■ Written problem
Set down the full listing exactly, character for character.

[start Stored data]

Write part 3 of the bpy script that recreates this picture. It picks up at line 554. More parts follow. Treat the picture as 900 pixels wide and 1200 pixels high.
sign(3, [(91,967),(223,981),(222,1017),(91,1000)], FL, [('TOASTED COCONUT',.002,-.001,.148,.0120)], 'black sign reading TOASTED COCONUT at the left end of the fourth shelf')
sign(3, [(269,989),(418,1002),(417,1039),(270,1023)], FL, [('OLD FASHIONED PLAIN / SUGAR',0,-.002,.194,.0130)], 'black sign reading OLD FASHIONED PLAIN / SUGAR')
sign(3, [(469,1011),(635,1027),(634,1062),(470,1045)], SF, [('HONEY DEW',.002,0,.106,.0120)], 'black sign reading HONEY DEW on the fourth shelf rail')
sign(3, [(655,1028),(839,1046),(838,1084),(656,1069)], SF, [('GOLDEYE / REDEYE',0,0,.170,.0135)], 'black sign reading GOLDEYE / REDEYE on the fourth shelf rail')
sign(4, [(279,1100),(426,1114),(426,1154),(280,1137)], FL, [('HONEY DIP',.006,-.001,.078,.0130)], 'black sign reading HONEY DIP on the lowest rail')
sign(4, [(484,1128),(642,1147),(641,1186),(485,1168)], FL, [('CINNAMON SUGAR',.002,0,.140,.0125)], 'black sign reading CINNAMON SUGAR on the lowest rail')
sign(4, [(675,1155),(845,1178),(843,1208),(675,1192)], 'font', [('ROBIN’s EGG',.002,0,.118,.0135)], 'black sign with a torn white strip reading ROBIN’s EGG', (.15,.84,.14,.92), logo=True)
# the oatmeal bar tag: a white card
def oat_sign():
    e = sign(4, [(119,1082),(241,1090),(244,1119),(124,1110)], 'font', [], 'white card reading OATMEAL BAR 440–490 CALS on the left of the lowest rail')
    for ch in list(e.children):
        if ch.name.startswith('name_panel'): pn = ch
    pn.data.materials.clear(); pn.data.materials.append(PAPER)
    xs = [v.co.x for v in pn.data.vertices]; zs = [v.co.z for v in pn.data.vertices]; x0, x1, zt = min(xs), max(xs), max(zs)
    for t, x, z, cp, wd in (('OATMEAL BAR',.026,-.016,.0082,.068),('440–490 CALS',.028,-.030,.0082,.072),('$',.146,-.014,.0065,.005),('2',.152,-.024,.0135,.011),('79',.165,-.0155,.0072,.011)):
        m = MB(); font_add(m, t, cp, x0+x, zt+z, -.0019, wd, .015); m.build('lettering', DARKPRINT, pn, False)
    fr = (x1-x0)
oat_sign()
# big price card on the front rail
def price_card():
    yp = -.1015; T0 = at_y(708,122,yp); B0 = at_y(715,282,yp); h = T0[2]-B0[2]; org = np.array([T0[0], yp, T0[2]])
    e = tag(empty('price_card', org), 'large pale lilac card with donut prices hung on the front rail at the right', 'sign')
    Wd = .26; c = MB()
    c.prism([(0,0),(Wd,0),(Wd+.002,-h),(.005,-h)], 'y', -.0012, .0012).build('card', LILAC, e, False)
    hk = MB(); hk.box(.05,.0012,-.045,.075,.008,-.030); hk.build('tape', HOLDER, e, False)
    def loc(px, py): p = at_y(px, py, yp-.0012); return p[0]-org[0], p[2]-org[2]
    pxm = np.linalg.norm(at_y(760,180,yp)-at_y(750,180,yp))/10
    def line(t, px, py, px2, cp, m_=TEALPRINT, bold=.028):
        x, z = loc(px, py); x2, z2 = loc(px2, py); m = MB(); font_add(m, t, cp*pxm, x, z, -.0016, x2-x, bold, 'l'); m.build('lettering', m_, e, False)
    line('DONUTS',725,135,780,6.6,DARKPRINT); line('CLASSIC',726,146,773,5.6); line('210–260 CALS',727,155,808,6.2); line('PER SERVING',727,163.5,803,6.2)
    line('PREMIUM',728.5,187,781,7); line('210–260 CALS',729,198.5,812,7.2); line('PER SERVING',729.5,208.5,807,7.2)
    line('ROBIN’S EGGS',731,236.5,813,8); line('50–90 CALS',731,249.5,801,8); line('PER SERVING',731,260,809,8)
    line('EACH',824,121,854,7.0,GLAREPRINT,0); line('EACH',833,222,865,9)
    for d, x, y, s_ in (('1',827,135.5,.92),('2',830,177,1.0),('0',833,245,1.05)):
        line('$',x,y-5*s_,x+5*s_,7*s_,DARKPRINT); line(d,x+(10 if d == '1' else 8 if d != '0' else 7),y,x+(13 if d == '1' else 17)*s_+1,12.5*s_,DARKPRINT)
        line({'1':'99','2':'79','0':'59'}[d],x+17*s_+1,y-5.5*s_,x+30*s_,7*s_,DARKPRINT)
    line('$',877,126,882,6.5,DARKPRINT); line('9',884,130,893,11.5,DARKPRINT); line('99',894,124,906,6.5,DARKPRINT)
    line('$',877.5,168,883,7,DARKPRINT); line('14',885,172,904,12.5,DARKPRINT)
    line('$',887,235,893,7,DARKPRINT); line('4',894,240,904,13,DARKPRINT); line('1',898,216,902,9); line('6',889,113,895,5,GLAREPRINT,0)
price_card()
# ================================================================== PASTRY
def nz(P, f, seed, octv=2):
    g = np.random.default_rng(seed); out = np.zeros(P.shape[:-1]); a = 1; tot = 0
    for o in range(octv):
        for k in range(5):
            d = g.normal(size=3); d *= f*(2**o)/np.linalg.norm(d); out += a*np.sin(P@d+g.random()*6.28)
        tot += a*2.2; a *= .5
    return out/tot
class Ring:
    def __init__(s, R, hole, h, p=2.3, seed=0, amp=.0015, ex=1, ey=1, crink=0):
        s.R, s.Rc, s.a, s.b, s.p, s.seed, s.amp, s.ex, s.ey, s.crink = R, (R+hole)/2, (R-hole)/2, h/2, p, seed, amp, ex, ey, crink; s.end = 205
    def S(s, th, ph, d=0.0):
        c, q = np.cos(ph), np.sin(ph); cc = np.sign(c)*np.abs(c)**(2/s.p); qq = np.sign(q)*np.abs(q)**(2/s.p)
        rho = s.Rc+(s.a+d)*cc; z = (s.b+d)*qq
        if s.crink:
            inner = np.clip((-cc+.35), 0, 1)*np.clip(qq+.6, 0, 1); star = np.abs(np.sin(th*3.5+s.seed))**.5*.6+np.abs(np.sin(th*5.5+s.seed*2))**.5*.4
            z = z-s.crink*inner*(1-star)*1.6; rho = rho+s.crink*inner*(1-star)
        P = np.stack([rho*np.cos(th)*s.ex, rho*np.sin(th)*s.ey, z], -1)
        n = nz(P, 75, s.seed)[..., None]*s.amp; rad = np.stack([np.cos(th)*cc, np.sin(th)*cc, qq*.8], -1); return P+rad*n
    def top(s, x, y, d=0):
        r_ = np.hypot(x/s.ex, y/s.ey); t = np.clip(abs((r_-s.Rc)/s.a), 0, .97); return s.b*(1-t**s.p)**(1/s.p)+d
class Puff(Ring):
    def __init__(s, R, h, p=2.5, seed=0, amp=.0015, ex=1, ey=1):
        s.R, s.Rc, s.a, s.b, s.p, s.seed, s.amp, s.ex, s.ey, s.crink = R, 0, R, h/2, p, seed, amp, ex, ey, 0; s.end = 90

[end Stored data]

■ Task result
Write part 3 of the bpy script that recreates this picture. It picks up at line 554. More parts follow. Treat the picture as 900 pixels wide and 1200 pixels high.
sign(3, [(91,967),(223,981),(222,1017),(91,1000)], FL, [('TOASTED COCONUT',.002,-.001,.148,.0120)], 'black sign reading TOASTED COCONUT at the left end of the fourth shelf')
sign(3, [(269,989),(418,1002),(417,1039),(270,1023)], FL, [('OLD FASHIONED PLAIN / SUGAR',0,-.002,.194,.0130)], 'black sign reading OLD FASHIONED PLAIN / SUGAR')
sign(3, [(469,1011),(635,1027),(634,1062),(470,1045)], SF, [('HONEY DEW',.002,0,.106,.0120)], 'black sign reading HONEY DEW on the fourth shelf rail')
sign(3, [(655,1028),(839,1046),(838,1084),(656,1069)], SF, [('GOLDEYE / REDEYE',0,0,.170,.0135)], 'black sign reading GOLDEYE / REDEYE on the fourth shelf rail')
sign(4, [(279,1100),(426,1114),(426,1154),(280,1137)], FL, [('HONEY DIP',.006,-.001,.078,.0130)], 'black sign reading HONEY DIP on the lowest rail')
sign(4, [(484,1128),(642,1147),(641,1186),(485,1168)], FL, [('CINNAMON SUGAR',.002,0,.140,.0125)], 'black sign reading CINNAMON SUGAR on the lowest rail')
sign(4, [(675,1155),(845,1178),(843,1208),(675,1192)], 'font', [('ROBIN’s EGG',.002,0,.118,.0135)], 'black sign with a torn white strip reading ROBIN’s EGG', (.15,.84,.14,.92), logo=True)
# the oatmeal bar tag: a white card
def oat_sign():
    e = sign(4, [(119,1082),(241,1090),(244,1119),(124,1110)], 'font', [], 'white card reading OATMEAL BAR 440–490 CALS on the left of the lowest rail')
    for ch in list(e.children):
        if ch.name.startswith('name_panel'): pn = ch
    pn.data.materials.clear(); pn.data.materials.append(PAPER)
    xs = [v.co.x for v in pn.data.vertices]; zs = [v.co.z for v in pn.data.vertices]; x0, x1, zt = min(xs), max(xs), max(zs)
    for t, x, z, cp, wd in (('OATMEAL BAR',.026,-.016,.0082,.068),('440–490 CALS',.028,-.030,.0082,.072),('$',.146,-.014,.0065,.005),('2',.152,-.024,.0135,.011),('79',.165,-.0155,.0072,.011)):
        m = MB(); font_add(m, t, cp, x0+x, zt+z, -.0019, wd, .015); m.build('lettering', DARKPRINT, pn, False)
    fr = (x1-x0)
oat_sign()
# big price card on the front rail
def price_card():
    yp = -.1015; T0 = at_y(708,122,yp); B0 = at_y(715,282,yp); h = T0[2]-B0[2]; org = np.array([T0[0], yp, T0[2]])
    e = tag(empty('price_card', org), 'large pale lilac card with donut prices hung on the front rail at the right', 'sign')
    Wd = .26; c = MB()
    c.prism([(0,0),(Wd,0),(Wd+.002,-h),(.005,-h)], 'y', -.0012, .0012).build('card', LILAC, e, False)
    hk = MB(); hk.box(.05,.0012,-.045,.075,.008,-.030); hk.build('tape', HOLDER, e, False)
    def loc(px, py): p = at_y(px, py, yp-.0012); return p[0]-org[0], p[2]-org[2]
    pxm = np.linalg.norm(at_y(760,180,yp)-at_y(750,180,yp))/10
    def line(t, px, py, px2, cp, m_=TEALPRINT, bold=.028):
        x, z = loc(px, py); x2, z2 = loc(px2, py); m = MB(); font_add(m, t, cp*pxm, x, z, -.0016, x2-x, bold, 'l'); m.build('lettering', m_, e, False)
    line('DONUTS',725,135,780,6.6,DARKPRINT); line('CLASSIC',726,146,773,5.6); line('210–260 CALS',727,155,808,6.2); line('PER SERVING',727,163.5,803,6.2)
    line('PREMIUM',728.5,187,781,7); line('210–260 CALS',729,198.5,812,7.2); line('PER SERVING',729.5,208.5,807,7.2)
    line('ROBIN’S EGGS',731,236.5,813,8); line('50–90 CALS',731,249.5,801,8); line('PER SERVING',731,260,809,8)
    line('EACH',824,121,854,7.0,GLAREPRINT,0); line('EACH',833,222,865,9)
    for d, x, y, s_ in (('1',827,135.5,.92),('2',830,177,1.0),('0',833,245,1.05)):
        line('$',x,y-5*s_,x+5*s_,7*s_,DARKPRINT); line(d,x+(10 if d == '1' else 8 if d != '0' else 7),y,x+(13 if d == '1' else 17)*s_+1,12.5*s_,DARKPRINT)
        line({'1':'99','2':'79','0':'59'}[d],x+17*s_+1,y-5.5*s_,x+30*s_,7*s_,DARKPRINT)
    line('$',877,126,882,6.5,DARKPRINT); line('9',884,130,893,11.5,DARKPRINT); line('99',894,124,906,6.5,DARKPRINT)
    line('$',877.5,168,883,7,DARKPRINT); line('14',885,172,904,12.5,DARKPRINT)
    line('$',887,235,893,7,DARKPRINT); line('4',894,240,904,13,DARKPRINT); line('1',898,216,902,9); line('6',889,113,895,5,GLAREPRINT,0)
price_card()
# ================================================================== PASTRY
def nz(P, f, seed, octv=2):
    g = np.random.default_rng(seed); out = np.zeros(P.shape[:-1]); a = 1; tot = 0
    for o in range(octv):
        for k in range(5):
            d = g.normal(size=3); d *= f*(2**o)/np.linalg.norm(d); out += a*np.sin(P@d+g.random()*6.28)
        tot += a*2.2; a *= .5
    return out/tot
class Ring:
    def __init__(s, R, hole, h, p=2.3, seed=0, amp=.0015, ex=1, ey=1, crink=0):
        s.R, s.Rc, s.a, s.b, s.p, s.seed, s.amp, s.ex, s.ey, s.crink = R, (R+hole)/2, (R-hole)/2, h/2, p, seed, amp, ex, ey, crink; s.end = 205
    def S(s, th, ph, d=0.0):
        c, q = np.cos(ph), np.sin(ph); cc = np.sign(c)*np.abs(c)**(2/s.p); qq = np.sign(q)*np.abs(q)**(2/s.p)
        rho = s.Rc+(s.a+d)*cc; z = (s.b+d)*qq
        if s.crink:
            inner = np.clip((-cc+.35), 0, 1)*np.clip(qq+.6, 0, 1); star = np.abs(np.sin(th*3.5+s.seed))**.5*.6+np.abs(np.sin(th*5.5+s.seed*2))**.5*.4
            z = z-s.crink*inner*(1-star)*1.6; rho = rho+s.crink*inner*(1-star)
        P = np.stack([rho*np.cos(th)*s.ex, rho*np.sin(th)*s.ey, z], -1)
        n = nz(P, 75, s.seed)[..., None]*s.amp; rad = np.stack([np.cos(th)*cc, np.sin(th)*cc, qq*.8], -1); return P+rad*n
    def top(s, x, y, d=0):
        r_ = np.hypot(x/s.ex, y/s.ey); t = np.clip(abs((r_-s.Rc)/s.a), 0, .97); return s.b*(1-t**s.p)**(1/s.p)+d
class Puff(Ring):
    def __init__(s, R, h, p=2.5, seed=0, amp=.0015, ex=1, ey=1):
        s.R, s.Rc, s.a, s.b, s.p, s.seed, s.amp, s.ex, s.ey, s.crink = R, 0, R, h/2, p, seed, amp, ex, ey, 0; s.end = 90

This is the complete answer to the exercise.